I've seen questions framed in the following manner many a time:

"Why the sun shines?"
"Why hair grows?"

While the most correct way to frame these kind of questions is obviously:

"Why does the sun shine?"
"Why does hair grow?"

I was wondering if the former two sentences are grammatically sound. They are not something I would personally say, and it doesn't sound right to me (I've always thought they're wrong); but is it wrong to frame questions in that manner?
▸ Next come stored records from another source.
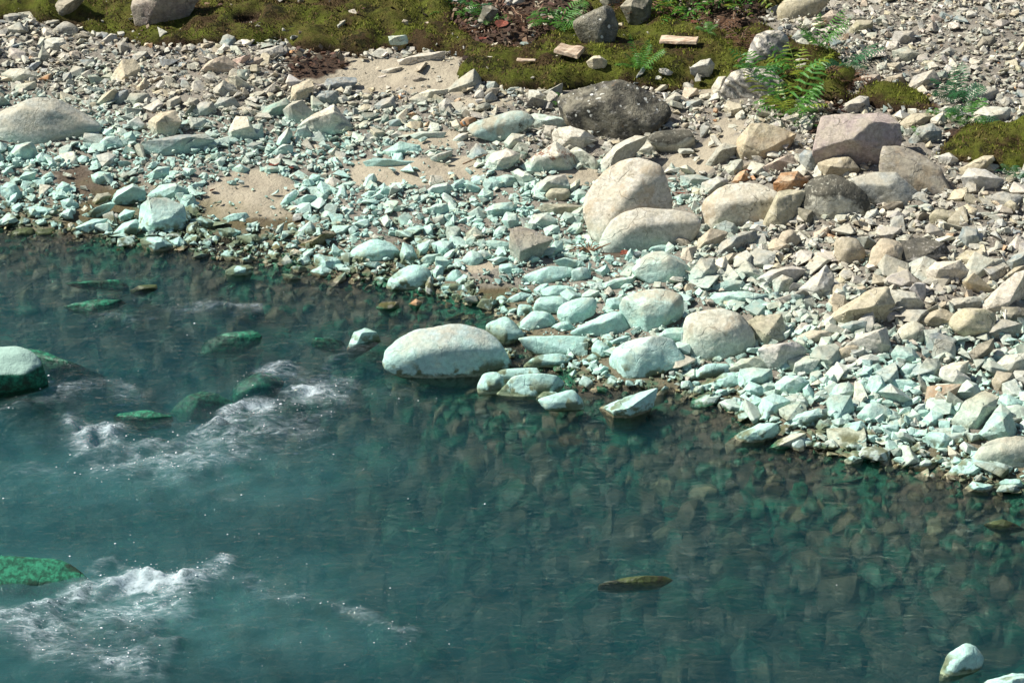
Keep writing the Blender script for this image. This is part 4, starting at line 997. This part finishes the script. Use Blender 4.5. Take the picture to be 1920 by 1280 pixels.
# ---------------------------------------------------------------- driftwood, twigs, roots, fallen leaves
wd_ = nmat('weathered_wood'); gr = wd_.noise(30, 4, .7, stretch=((.25, 2.2, 2.2), (0, 0, -.15)))
wd_.link(wd_.mix(wd_.ramp(gr, .35, .65), (.30, .20, .13), (.62, .50, .37)), wd_.b.inputs['Base Color']); wd_.link(wd_.bump(gr, .6, .006), wd_.b.inputs['Normal'])
tw = nmat('dry_twig'); wc = tw.noise(40, 3); tw.link(tw.mix(tw.ramp(wc, .4, .6), (.12, .07, .04), (.28, .18, .11)), tw.b.inputs['Base Color'])
rl_ = nmat('red_leaf'); rl_.link(rl_.mix(rl_.ramp(rl_.noise(50, 3), .4, .6), (.24, .065, .04), (.12, .04, .025)), rl_.b.inputs['Base Color'])
def plank(pts, up, thick, label, cat='driftwood'):
    pts = [hit(*p, up) for p in pts]; c = sum(pts)/len(pts); nrm = Vector((0, -.1, 1)).normalized()
    bm = bmesh.new(); loops = []
    P0 = [Vector(p-c) for p in pts]; zmean = 0
    n_ = 7; L = []
    # rings from one end to the other
    a0, a1, b0, b1 = P0[0], P0[1], P0[3], P0[2]
    for i in range(n_+1):
        t = i/n_; p, q = a0.lerp(a1, t), b0.lerp(b1, t); j = random.uniform(-.006, .006)
        ring = [p+Vector((0, j, 0)), p+Vector((0, .004, thick*random.uniform(.75, 1.1))), q+Vector((0, -.004, thick*random.uniform(.8, 1.15))), q+Vector((0, j, 0))]
        for v_ in ring: v_.z += 0.006
        L.append([bm.verts.new(v_) for v_ in ring])
    for i in range(n_):
        for k in range(4): bm.faces.new((L[i][k], L[i+1][k], L[i+1][(k+1) % 4], L[i][(k+1) % 4]))
    bm.faces.new(L[0][::-1]); bm.faces.new(L[-1]); bmesh.ops.recalc_face_normals(bm, faces=bm.faces)
    bmesh.ops.bevel(bm, geom=bm.edges[:], offset=.004, segments=1, affect='EDGES', clamp_overlap=True)
    me = bpy.data.meshes.new('driftwood_plank'); bm.to_mesh(me); bm.free(); me.materials.append(wd_.m)
    o = bpy.data.objects.new('driftwood_plank', me); S.collection.objects.link(o); o.location = c; tag(o, label, cat, 'driftwood on the moss'); return o
plank([(1038, 101), (1083, 113), (1096, 97), (1052, 89)], .13, .035, 'thick pale driftwood plank with a broken end lying on the moss')
plank([(1236, 84), (1306, 86), (1310, 77), (1240, 73)], .15, .03, 'thin tapered cream coloured driftwood board lying flat on the moss')
plank([(968, 117), (1004, 118), (1005, 114), (970, 112)], .11, .012, 'small sliver of driftwood half sunk in the moss')
def tube(pts, r0, r1, seg=6):
    V, F = [], []; pts = [np.array(p, float) for p in pts]; n = len(pts)
    for i, p in enumerate(pts):
        d = pts[min(i+1, n-1)]-pts[max(i-1, 0)]; d = d/(np.linalg.norm(d)+1e-9); a = np.cross(d, [0, 0, 1.]); a = a/(np.linalg.norm(a)+1e-9) if np.linalg.norm(a) > 1e-3 else np.array([1., 0, 0]); b = np.cross(a, d)
        r = r0+(r1-r0)*i/(n-1)
        for k in range(seg): t = 6.2832*k/seg; V.append(p+a*math.cos(t)*r+b*math.sin(t)*r)
    for i in range(n-1):
        for k in range(seg):
            q = (k+1) % seg; F.append([i*seg+k, i*seg+q, (i+1)*seg+q, (i+1)*seg+k])
    return np.array(V), np.array(F)
def merge(parts):
    V, F, o = [], [], 0
    for v, f in parts: V.append(v); F.append(f+o); o += len(v)
    return np.concatenate(V), np.concatenate(F)
def twig(pix, label, r=.006, up=.03, forks=2):
    P = [hit(px, py, 0)+np.array([0, 0, up+random.uniform(0, .012)]) for px, py in pix]; c = P[0].copy()
    Q = []
    for a, b in zip(P[:-1], P[1:]):
        for t in (0, .34, .67): Q.append(a+(b-a)*t+np.array([random.gauss(0, .004), random.gauss(0, .004), random.gauss(0, .003)])-c)
    Q.append(P[-1]-c); parts = [tube(Q, r, r*.4)]
    for _ in range(forks):
        i = random.randrange(2, len(Q)-1); d = (Q[i]-Q[i-1]); d = d/np.linalg.norm(d); s_ = random.choice((-1, 1))
        e1 = Q[i]+(d+np.array([0, s_*.7, .25]))*random.uniform(.04, .09); parts.append(tube([Q[i], (Q[i]+e1)/2+[0, 0, .004], e1], r*.5, r*.2))
    V, F = merge(parts); o = mesh_obj('twig', V, F, tw.m, smooth=True); o.location = c; tag(o, label, 'twig', 'dry twigs on the bank'); return o
twig([(868, 317), (895, 306), (918, 297)], 'thin straight brown twig lying among grey stones in mid bank', .006)
twig([(960, 35), (972, 48), (984, 62)], 'pale bent twig lying in the dark fern litter', .006, .1)
twig([(1258, 125), (1280, 118), (1300, 106)], 'thin dry twig on the moss below the driftwood board', .004, .07)
twig([(1378, 70), (1390, 100), (1402, 118)], 'dark bent twig leaning by the upright banded boulder', .005, .06)
twig([(1410, 100), (1425, 112), (1440, 116)], 'short brown twig across the foot of the upright banded boulder', .006, .08)
twig([(1400, 75), (1388, 96), (1380, 118)], 'upright reddish dry stalk left of the banded boulder', .004, .10)
twig([(560, 92), (590, 84), (610, 90)], 'small twig on the moss edge at the upper left sand', .004, .05)
# the tangle of roots and dead leaves under the long smooth pale boulder
c0 = hit(1105, 478); parts = []
for k in range(16):
    a = random.uniform(-.5, 3.6); L_ = random.uniform(.05, .16); e1 = np.array([math.cos(a)*L_, math.sin(a)*L_*.5, random.uniform(.0, .09)])
    parts.append(tube([np.array([0, 0, .02]), e1*.5+[0, 0, .05*random.random()], e1], .007*random.uniform(.5, 1.5), .0025))
V, F = merge(parts); o = mesh_obj('root_tangle', V, F, tw.m, smooth=True); o.location = c0; tag(o, 'tangle of brown dead roots at the left foot of the long smooth pale boulder', 'roots')
def leaf(px, py, size, label, up=.02):
    c = hit(px, py, 0)+np.array([0, 0, up]); V = []; F = []
    yaw = random.uniform(0, 6.28); n_ = 6
    for i in range(n_+1):
        t = i/n_; w_ = size*.42*math.sin(math.pi*min(1, t*.92+.06))**.8; bend = .3*size*(t-.5)**2
        for s_ in (-1, 0, 1): V.append(((t-.5)*size, s_*w_, bend+abs(s_)*w_*.35+.01))
    for i in range(n_):
        for k in range(2): a = i*3+k; F.append([a, a+1, a+4, a+3])
    V = np.array(V); R = rotm(np.array([yaw]), np.array([random.gauss(0, .4)]), np.array([random.gauss(0, .3)]))[0]
    V2 = V@R.T; nrm = R@np.array([0, 0, -.0022]); n1 = len(V2); F = np.array(F)
    V3 = np.concatenate([V2, V2+nrm]); F3 = np.concatenate([F, F[:, ::-1]+n1])
    rim = [i*3 for i in range(n_+1)]+[i*3+2 for i in range(n_, -1, -1)]
    F3 = np.concatenate([F3, np.array([[a, b, b+n1, a+n1] for a, b in zip(rim, rim[1:]+rim[:1])])])
    o = mesh_obj('dead_leaf', V3, F3, rl_.m); o.location = c; tag(o, label, 'leaf', 'red dead leaves')
leaf(940, 72, .13, 'large red dead leaf standing in the fern litter at the top', .1); leaf(905, 92, .08, 'pinkish red dead leaf on the moss below the fern litter', .07)
leaf(400, 364, .05, 'dark red dead leaf on the left rim of the lower sand patch'); leaf(515, 318, .08, 'dark red dead leaf above the lower sand patch', .03)
leaf(1275, 372, .09, 'dark red dead leaf right of the biggest buff boulder'); leaf(1170, 484, .06, 'orange dead leaf under the long smooth pale boulder', .03)
leaf(1405, 330, .07, 'red brown dead leaf near the orange brown stone', .03); leaf(1300, 62, .06, 'reddish dead leaf under the lush green ferns', .08)
leaf(545, 322, .05, 'small dark red leaf among turquoise stones by the lower sand patch', .02)

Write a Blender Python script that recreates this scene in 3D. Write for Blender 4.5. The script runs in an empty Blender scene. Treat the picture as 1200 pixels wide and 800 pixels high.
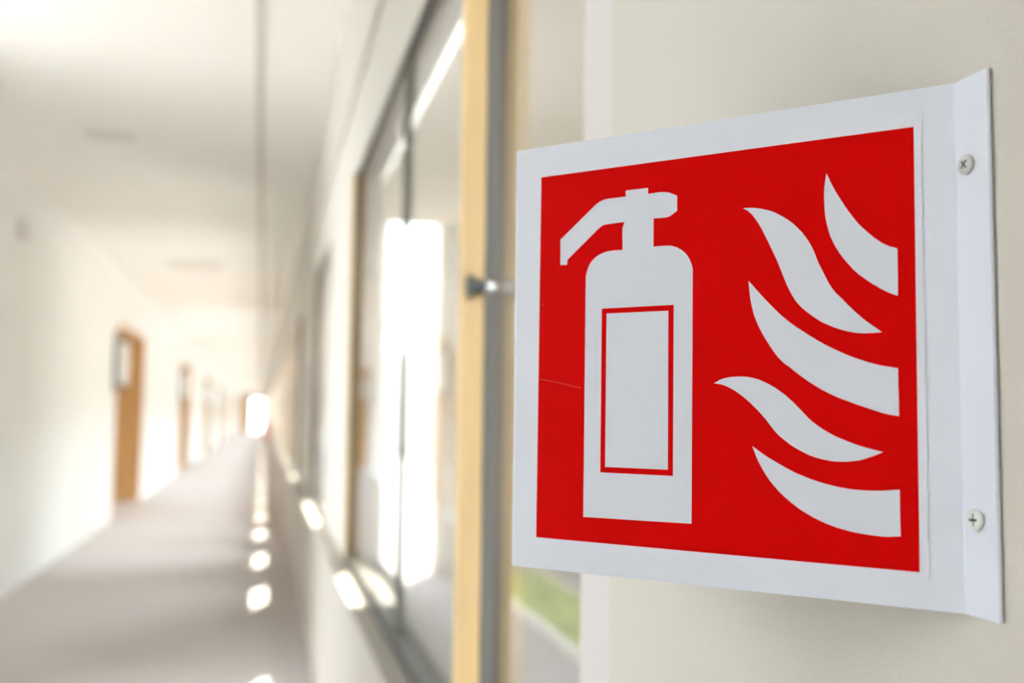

  • Maybe those questions are not from people whose native language isn't English. Here in my country (Philippines, if you're interested to know), my teachers, except of course my English teachers, often make mistakes like that. They are definitely wrong grammatically. But since those teachers' majors are not English, then they really are not much concerned with their grammar.
    – user51428
    Commented Sep 8, 2013 at 9:37

2 Answers 2


Clauses beginning with Why are often used as headings to articles that answer the implied question, but the use of a question mark in such cases is inappropriate and misleading.


My niece says to me, 'Why does the sun shine?'

My niece asks me why the sun shines.

In the former sentence, I am quoting the direct speech of my niece. And that speech is a question. So, that's ending in a question mark and the helping verb (does) there is preceded by the subject (the sun).

The 2nd sentence, whereas, is the indirect speech of my niece. I am quoting it. I am not posing a question. I am simply narrating what she asks. So, that's ending in a full-stop and not the question mark. And there is no need to place the helping verb before the subject. In fact, doing that would make it ungrammatical.